- [Goal]:
Each line that follows is to be retyped exactly.

- [Collected material]:
※

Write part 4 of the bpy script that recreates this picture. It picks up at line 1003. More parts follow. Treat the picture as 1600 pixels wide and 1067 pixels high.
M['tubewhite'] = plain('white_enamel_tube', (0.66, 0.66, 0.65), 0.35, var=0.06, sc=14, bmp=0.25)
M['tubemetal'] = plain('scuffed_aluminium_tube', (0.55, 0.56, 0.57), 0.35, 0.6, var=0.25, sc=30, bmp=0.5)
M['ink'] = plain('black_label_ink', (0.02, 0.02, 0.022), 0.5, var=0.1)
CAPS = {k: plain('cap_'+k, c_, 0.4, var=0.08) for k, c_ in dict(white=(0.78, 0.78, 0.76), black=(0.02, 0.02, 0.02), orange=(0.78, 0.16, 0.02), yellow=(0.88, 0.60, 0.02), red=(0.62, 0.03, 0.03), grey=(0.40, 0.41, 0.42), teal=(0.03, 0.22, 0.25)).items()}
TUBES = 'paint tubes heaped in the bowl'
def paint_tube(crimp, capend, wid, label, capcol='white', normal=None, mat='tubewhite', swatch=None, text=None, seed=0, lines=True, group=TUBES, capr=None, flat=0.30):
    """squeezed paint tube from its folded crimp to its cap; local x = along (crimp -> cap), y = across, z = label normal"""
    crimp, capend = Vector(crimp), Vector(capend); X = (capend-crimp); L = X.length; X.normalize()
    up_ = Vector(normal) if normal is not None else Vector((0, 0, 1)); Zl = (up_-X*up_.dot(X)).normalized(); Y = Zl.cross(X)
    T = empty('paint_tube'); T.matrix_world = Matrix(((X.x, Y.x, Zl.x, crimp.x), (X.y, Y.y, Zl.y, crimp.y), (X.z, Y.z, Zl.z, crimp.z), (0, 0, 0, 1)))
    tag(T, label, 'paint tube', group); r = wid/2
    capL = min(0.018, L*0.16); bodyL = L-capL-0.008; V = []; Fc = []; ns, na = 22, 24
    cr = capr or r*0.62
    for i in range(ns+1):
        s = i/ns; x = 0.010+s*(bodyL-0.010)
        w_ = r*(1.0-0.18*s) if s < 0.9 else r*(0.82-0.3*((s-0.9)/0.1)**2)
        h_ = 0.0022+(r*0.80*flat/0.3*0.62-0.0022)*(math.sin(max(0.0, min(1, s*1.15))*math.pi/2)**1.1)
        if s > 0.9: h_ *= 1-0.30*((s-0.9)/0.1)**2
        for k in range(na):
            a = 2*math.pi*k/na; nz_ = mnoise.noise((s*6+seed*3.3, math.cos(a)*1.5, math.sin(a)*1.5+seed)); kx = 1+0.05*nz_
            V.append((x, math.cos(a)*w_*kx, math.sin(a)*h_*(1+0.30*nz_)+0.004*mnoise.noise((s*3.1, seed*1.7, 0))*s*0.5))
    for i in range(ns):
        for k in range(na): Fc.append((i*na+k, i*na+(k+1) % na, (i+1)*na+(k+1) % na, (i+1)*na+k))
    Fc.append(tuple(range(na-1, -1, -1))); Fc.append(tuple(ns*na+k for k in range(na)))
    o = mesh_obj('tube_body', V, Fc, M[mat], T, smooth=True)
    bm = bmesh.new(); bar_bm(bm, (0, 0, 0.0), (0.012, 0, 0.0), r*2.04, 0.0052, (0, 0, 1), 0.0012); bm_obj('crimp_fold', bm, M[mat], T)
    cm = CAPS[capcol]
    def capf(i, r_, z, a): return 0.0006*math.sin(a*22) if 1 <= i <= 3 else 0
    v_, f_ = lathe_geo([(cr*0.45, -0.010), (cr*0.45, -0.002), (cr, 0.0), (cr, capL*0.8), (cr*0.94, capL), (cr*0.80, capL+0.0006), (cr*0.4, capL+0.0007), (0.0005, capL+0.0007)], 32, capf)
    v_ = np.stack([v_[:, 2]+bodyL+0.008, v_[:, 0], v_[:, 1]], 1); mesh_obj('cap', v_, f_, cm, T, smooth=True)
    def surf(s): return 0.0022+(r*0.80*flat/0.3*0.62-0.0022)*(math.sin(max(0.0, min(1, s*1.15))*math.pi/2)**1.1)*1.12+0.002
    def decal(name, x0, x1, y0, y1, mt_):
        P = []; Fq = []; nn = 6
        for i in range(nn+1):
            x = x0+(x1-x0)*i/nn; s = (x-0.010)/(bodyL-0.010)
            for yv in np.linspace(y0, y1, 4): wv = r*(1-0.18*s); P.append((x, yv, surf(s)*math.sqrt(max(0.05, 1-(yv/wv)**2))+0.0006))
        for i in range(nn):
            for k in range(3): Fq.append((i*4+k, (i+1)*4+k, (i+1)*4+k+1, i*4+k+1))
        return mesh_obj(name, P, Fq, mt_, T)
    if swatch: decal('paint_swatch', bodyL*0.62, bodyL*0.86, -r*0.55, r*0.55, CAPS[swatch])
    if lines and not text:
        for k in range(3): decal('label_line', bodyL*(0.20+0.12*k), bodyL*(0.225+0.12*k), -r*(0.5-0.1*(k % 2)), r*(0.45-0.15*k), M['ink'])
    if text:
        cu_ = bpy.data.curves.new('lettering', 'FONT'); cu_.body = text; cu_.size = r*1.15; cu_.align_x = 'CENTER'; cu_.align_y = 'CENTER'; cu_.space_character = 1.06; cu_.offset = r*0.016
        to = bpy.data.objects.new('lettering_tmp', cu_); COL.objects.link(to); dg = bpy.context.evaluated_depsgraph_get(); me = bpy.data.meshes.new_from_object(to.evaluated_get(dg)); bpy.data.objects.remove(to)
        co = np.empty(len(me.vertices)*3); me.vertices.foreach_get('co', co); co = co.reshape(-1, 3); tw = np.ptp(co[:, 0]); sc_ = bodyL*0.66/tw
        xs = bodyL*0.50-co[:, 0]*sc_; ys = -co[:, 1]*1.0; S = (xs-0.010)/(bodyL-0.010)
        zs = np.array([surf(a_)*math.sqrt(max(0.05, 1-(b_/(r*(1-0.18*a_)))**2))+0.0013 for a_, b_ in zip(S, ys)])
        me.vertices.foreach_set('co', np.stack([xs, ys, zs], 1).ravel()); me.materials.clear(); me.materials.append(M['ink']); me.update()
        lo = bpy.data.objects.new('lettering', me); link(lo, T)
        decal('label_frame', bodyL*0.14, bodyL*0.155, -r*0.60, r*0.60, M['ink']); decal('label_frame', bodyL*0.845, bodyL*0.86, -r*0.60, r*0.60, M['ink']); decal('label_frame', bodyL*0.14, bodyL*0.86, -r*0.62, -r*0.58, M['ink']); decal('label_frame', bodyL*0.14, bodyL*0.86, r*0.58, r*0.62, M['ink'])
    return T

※

- [Solved exercise]:
Write part 4 of the bpy script that recreates this picture. It picks up at line 1003. More parts follow. Treat the picture as 1600 pixels wide and 1067 pixels high.
M['tubewhite'] = plain('white_enamel_tube', (0.66, 0.66, 0.65), 0.35, var=0.06, sc=14, bmp=0.25)
M['tubemetal'] = plain('scuffed_aluminium_tube', (0.55, 0.56, 0.57), 0.35, 0.6, var=0.25, sc=30, bmp=0.5)
M['ink'] = plain('black_label_ink', (0.02, 0.02, 0.022), 0.5, var=0.1)
CAPS = {k: plain('cap_'+k, c_, 0.4, var=0.08) for k, c_ in dict(white=(0.78, 0.78, 0.76), black=(0.02, 0.02, 0.02), orange=(0.78, 0.16, 0.02), yellow=(0.88, 0.60, 0.02), red=(0.62, 0.03, 0.03), grey=(0.40, 0.41, 0.42), teal=(0.03, 0.22, 0.25)).items()}
TUBES = 'paint tubes heaped in the bowl'
def paint_tube(crimp, capend, wid, label, capcol='white', normal=None, mat='tubewhite', swatch=None, text=None, seed=0, lines=True, group=TUBES, capr=None, flat=0.30):
    """squeezed paint tube from its folded crimp to its cap; local x = along (crimp -> cap), y = across, z = label normal"""
    crimp, capend = Vector(crimp), Vector(capend); X = (capend-crimp); L = X.length; X.normalize()
    up_ = Vector(normal) if normal is not None else Vector((0, 0, 1)); Zl = (up_-X*up_.dot(X)).normalized(); Y = Zl.cross(X)
    T = empty('paint_tube'); T.matrix_world = Matrix(((X.x, Y.x, Zl.x, crimp.x), (X.y, Y.y, Zl.y, crimp.y), (X.z, Y.z, Zl.z, crimp.z), (0, 0, 0, 1)))
    tag(T, label, 'paint tube', group); r = wid/2
    capL = min(0.018, L*0.16); bodyL = L-capL-0.008; V = []; Fc = []; ns, na = 22, 24
    cr = capr or r*0.62
    for i in range(ns+1):
        s = i/ns; x = 0.010+s*(bodyL-0.010)
        w_ = r*(1.0-0.18*s) if s < 0.9 else r*(0.82-0.3*((s-0.9)/0.1)**2)
        h_ = 0.0022+(r*0.80*flat/0.3*0.62-0.0022)*(math.sin(max(0.0, min(1, s*1.15))*math.pi/2)**1.1)
        if s > 0.9: h_ *= 1-0.30*((s-0.9)/0.1)**2
        for k in range(na):
            a = 2*math.pi*k/na; nz_ = mnoise.noise((s*6+seed*3.3, math.cos(a)*1.5, math.sin(a)*1.5+seed)); kx = 1+0.05*nz_
            V.append((x, math.cos(a)*w_*kx, math.sin(a)*h_*(1+0.30*nz_)+0.004*mnoise.noise((s*3.1, seed*1.7, 0))*s*0.5))
    for i in range(ns):
        for k in range(na): Fc.append((i*na+k, i*na+(k+1) % na, (i+1)*na+(k+1) % na, (i+1)*na+k))
    Fc.append(tuple(range(na-1, -1, -1))); Fc.append(tuple(ns*na+k for k in range(na)))
    o = mesh_obj('tube_body', V, Fc, M[mat], T, smooth=True)
    bm = bmesh.new(); bar_bm(bm, (0, 0, 0.0), (0.012, 0, 0.0), r*2.04, 0.0052, (0, 0, 1), 0.0012); bm_obj('crimp_fold', bm, M[mat], T)
    cm = CAPS[capcol]
    def capf(i, r_, z, a): return 0.0006*math.sin(a*22) if 1 <= i <= 3 else 0
    v_, f_ = lathe_geo([(cr*0.45, -0.010), (cr*0.45, -0.002), (cr, 0.0), (cr, capL*0.8), (cr*0.94, capL), (cr*0.80, capL+0.0006), (cr*0.4, capL+0.0007), (0.0005, capL+0.0007)], 32, capf)
    v_ = np.stack([v_[:, 2]+bodyL+0.008, v_[:, 0], v_[:, 1]], 1); mesh_obj('cap', v_, f_, cm, T, smooth=True)
    def surf(s): return 0.0022+(r*0.80*flat/0.3*0.62-0.0022)*(math.sin(max(0.0, min(1, s*1.15))*math.pi/2)**1.1)*1.12+0.002
    def decal(name, x0, x1, y0, y1, mt_):
        P = []; Fq = []; nn = 6
        for i in range(nn+1):
            x = x0+(x1-x0)*i/nn; s = (x-0.010)/(bodyL-0.010)
            for yv in np.linspace(y0, y1, 4): wv = r*(1-0.18*s); P.append((x, yv, surf(s)*math.sqrt(max(0.05, 1-(yv/wv)**2))+0.0006))
        for i in range(nn):
            for k in range(3): Fq.append((i*4+k, (i+1)*4+k, (i+1)*4+k+1, i*4+k+1))
        return mesh_obj(name, P, Fq, mt_, T)
    if swatch: decal('paint_swatch', bodyL*0.62, bodyL*0.86, -r*0.55, r*0.55, CAPS[swatch])
    if lines and not text:
        for k in range(3): decal('label_line', bodyL*(0.20+0.12*k), bodyL*(0.225+0.12*k), -r*(0.5-0.1*(k % 2)), r*(0.45-0.15*k), M['ink'])
    if text:
        cu_ = bpy.data.curves.new('lettering', 'FONT'); cu_.body = text; cu_.size = r*1.15; cu_.align_x = 'CENTER'; cu_.align_y = 'CENTER'; cu_.space_character = 1.06; cu_.offset = r*0.016
        to = bpy.data.objects.new('lettering_tmp', cu_); COL.objects.link(to); dg = bpy.context.evaluated_depsgraph_get(); me = bpy.data.meshes.new_from_object(to.evaluated_get(dg)); bpy.data.objects.remove(to)
        co = np.empty(len(me.vertices)*3); me.vertices.foreach_get('co', co); co = co.reshape(-1, 3); tw = np.ptp(co[:, 0]); sc_ = bodyL*0.66/tw
        xs = bodyL*0.50-co[:, 0]*sc_; ys = -co[:, 1]*1.0; S = (xs-0.010)/(bodyL-0.010)
        zs = np.array([surf(a_)*math.sqrt(max(0.05, 1-(b_/(r*(1-0.18*a_)))**2))+0.0013 for a_, b_ in zip(S, ys)])
        me.vertices.foreach_set('co', np.stack([xs, ys, zs], 1).ravel()); me.materials.clear(); me.materials.append(M['ink']); me.update()
        lo = bpy.data.objects.new('lettering', me); link(lo, T)
        decal('label_frame', bodyL*0.14, bodyL*0.155, -r*0.60, r*0.60, M['ink']); decal('label_frame', bodyL*0.845, bodyL*0.86, -r*0.60, r*0.60, M['ink']); decal('label_frame', bodyL*0.14, bodyL*0.86, -r*0.62, -r*0.58, M['ink']); decal('label_frame', bodyL*0.14, bodyL*0.86, r*0.58, r*0.62, M['ink'])
    return T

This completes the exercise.